WORK TO COMPLETE => Track down every line below that holds "Measure" and copy it.

══════════════════════════════

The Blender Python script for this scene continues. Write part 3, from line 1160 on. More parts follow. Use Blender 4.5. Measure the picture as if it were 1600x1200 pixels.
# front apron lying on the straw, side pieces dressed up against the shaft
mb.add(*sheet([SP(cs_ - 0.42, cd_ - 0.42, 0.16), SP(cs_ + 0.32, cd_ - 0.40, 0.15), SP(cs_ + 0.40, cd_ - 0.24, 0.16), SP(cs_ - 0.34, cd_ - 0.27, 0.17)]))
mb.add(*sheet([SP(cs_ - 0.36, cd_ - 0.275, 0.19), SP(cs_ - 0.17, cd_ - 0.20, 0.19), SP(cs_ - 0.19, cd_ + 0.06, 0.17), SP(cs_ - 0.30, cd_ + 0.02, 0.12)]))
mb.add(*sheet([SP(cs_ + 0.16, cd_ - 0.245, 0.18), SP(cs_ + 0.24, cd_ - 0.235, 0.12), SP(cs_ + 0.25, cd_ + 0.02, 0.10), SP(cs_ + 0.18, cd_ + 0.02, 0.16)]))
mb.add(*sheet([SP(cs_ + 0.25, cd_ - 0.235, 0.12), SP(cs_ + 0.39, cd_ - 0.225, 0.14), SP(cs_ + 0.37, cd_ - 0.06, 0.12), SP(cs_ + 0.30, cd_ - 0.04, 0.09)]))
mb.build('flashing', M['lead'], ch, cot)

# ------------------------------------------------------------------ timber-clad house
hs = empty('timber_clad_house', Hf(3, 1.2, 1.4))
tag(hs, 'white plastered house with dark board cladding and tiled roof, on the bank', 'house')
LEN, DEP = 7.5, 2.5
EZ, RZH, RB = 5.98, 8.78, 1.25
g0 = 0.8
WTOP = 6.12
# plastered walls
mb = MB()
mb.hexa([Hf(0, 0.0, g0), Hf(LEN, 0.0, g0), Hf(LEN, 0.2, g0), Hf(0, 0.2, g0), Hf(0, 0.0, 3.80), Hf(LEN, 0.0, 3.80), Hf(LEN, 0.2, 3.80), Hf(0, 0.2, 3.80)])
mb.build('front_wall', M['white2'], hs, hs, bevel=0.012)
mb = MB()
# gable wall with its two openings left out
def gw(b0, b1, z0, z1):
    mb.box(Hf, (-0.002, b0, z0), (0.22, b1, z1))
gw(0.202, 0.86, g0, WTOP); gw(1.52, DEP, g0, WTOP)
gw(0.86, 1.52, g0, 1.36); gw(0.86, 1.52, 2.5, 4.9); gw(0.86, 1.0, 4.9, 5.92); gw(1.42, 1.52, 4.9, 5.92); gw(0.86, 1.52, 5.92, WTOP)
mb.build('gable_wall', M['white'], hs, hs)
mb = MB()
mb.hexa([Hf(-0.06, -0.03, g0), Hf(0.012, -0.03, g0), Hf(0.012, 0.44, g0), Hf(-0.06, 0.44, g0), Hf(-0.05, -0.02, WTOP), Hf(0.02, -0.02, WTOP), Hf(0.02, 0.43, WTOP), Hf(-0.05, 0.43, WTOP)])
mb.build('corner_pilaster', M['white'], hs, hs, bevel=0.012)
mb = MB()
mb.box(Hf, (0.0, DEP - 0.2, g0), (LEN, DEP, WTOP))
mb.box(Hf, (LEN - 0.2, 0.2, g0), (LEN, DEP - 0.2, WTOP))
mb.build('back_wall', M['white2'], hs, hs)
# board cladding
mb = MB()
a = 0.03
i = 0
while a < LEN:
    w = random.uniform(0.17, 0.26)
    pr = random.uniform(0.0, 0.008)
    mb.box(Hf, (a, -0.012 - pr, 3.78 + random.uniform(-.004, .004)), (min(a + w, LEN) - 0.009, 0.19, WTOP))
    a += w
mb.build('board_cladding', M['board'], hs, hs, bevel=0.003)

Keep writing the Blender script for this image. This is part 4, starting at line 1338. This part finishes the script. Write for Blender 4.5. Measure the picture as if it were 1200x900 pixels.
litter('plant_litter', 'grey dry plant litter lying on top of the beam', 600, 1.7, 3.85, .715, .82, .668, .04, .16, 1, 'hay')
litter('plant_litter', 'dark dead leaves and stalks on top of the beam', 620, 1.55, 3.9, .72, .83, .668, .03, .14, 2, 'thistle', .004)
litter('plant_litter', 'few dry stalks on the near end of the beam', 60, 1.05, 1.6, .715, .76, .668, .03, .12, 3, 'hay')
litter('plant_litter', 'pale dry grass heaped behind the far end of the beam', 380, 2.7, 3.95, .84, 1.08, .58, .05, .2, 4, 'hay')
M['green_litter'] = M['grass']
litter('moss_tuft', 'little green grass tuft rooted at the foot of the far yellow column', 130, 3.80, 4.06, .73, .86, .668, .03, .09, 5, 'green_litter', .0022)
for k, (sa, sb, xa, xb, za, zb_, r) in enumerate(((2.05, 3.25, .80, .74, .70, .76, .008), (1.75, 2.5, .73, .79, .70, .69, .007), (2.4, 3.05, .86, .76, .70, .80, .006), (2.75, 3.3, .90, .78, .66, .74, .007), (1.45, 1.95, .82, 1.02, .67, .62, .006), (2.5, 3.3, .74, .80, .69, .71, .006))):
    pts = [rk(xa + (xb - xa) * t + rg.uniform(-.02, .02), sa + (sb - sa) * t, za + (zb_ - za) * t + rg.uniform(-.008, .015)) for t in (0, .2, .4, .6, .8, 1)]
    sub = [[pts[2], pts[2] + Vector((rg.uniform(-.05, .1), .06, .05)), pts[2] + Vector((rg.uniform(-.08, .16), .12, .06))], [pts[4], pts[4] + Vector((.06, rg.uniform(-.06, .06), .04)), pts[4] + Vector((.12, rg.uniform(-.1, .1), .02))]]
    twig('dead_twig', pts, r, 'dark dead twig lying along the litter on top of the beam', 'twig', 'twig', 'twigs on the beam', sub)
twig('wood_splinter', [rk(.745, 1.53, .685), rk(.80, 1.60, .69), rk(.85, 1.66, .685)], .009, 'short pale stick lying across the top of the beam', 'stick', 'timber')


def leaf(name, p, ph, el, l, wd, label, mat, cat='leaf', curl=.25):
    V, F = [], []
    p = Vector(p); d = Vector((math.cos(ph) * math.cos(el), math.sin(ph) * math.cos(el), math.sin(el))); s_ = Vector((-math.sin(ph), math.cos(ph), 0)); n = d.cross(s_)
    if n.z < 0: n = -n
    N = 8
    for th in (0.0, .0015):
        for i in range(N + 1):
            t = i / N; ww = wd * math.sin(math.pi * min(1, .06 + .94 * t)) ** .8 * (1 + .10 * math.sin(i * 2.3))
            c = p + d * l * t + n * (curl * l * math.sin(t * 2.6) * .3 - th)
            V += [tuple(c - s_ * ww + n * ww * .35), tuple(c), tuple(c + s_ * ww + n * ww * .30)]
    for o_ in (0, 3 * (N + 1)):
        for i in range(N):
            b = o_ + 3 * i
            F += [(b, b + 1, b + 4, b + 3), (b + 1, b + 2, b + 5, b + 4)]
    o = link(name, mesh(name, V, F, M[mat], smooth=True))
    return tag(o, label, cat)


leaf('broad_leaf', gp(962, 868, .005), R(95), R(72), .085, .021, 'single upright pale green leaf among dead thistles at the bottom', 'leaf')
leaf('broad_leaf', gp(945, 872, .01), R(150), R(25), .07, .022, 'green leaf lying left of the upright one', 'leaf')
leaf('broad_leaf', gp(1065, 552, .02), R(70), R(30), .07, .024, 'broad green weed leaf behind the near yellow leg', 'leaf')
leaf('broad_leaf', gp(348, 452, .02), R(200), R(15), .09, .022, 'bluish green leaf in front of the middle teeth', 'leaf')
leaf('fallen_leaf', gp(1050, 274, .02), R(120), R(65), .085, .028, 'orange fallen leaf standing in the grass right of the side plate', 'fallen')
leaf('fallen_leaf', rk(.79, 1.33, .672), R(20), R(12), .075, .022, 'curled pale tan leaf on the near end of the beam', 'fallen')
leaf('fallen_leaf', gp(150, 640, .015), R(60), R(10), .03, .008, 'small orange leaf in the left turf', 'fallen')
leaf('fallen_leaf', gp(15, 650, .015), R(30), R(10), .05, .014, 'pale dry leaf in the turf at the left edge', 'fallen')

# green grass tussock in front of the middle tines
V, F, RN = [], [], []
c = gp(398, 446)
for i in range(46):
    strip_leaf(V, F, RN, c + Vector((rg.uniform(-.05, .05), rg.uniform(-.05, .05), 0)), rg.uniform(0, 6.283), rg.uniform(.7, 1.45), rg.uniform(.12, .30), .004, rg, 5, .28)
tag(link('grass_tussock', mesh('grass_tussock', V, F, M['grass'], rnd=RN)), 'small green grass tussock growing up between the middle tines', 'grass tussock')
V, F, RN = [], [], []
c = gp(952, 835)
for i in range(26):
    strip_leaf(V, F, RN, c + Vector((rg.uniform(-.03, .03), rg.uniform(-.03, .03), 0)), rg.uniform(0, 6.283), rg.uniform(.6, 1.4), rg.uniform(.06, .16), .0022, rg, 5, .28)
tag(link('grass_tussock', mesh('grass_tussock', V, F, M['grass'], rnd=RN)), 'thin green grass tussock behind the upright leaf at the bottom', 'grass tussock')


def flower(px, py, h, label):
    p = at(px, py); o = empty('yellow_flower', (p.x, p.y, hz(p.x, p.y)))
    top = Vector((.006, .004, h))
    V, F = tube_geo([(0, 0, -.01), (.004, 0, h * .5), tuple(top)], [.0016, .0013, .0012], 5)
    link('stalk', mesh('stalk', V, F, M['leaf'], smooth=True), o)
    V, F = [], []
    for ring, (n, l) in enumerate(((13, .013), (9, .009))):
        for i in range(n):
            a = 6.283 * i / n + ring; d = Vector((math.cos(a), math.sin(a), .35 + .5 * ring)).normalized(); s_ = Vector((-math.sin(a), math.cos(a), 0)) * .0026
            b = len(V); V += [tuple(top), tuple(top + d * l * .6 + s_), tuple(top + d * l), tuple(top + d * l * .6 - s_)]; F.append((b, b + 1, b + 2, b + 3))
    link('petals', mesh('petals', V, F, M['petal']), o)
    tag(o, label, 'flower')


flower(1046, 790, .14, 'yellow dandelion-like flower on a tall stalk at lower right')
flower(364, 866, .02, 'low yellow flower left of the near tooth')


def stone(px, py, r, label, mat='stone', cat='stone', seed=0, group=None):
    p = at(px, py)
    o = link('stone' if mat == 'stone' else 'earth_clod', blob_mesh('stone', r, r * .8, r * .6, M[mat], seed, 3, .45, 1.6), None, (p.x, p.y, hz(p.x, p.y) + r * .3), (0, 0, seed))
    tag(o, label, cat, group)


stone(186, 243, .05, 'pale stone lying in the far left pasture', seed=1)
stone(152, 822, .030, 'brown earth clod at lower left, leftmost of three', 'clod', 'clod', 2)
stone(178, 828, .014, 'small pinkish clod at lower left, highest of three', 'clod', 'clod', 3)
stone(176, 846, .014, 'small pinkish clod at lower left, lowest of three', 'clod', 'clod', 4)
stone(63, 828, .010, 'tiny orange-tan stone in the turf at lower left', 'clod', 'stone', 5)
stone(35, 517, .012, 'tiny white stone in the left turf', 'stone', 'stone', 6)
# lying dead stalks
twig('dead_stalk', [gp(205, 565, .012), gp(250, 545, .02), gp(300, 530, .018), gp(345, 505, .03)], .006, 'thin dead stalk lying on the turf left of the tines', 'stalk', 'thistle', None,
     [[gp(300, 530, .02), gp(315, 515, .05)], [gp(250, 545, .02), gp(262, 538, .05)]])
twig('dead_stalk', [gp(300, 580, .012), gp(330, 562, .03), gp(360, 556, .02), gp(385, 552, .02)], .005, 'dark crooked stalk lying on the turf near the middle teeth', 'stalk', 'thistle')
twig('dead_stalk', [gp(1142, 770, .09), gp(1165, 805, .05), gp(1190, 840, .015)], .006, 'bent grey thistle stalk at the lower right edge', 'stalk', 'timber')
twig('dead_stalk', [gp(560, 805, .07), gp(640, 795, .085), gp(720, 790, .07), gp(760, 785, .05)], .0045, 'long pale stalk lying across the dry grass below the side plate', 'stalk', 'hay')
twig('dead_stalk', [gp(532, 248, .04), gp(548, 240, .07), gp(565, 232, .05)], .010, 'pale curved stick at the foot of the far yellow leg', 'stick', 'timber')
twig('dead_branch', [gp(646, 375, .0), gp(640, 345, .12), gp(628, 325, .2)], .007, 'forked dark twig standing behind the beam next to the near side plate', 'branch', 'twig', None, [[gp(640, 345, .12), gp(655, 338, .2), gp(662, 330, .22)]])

══════════════════════════════

COMPLETED EXERCISE =>
The Blender Python script for this scene continues. Write part 3, from line 1160 on. More parts follow. Use Blender 4.5. Measure the picture as if it were 1600x1200 pixels.
Keep writing the Blender script for this image. This is part 4, starting at line 1338. This part finishes the script. Write for Blender 4.5. Measure the picture as if it were 1200x900 pixels.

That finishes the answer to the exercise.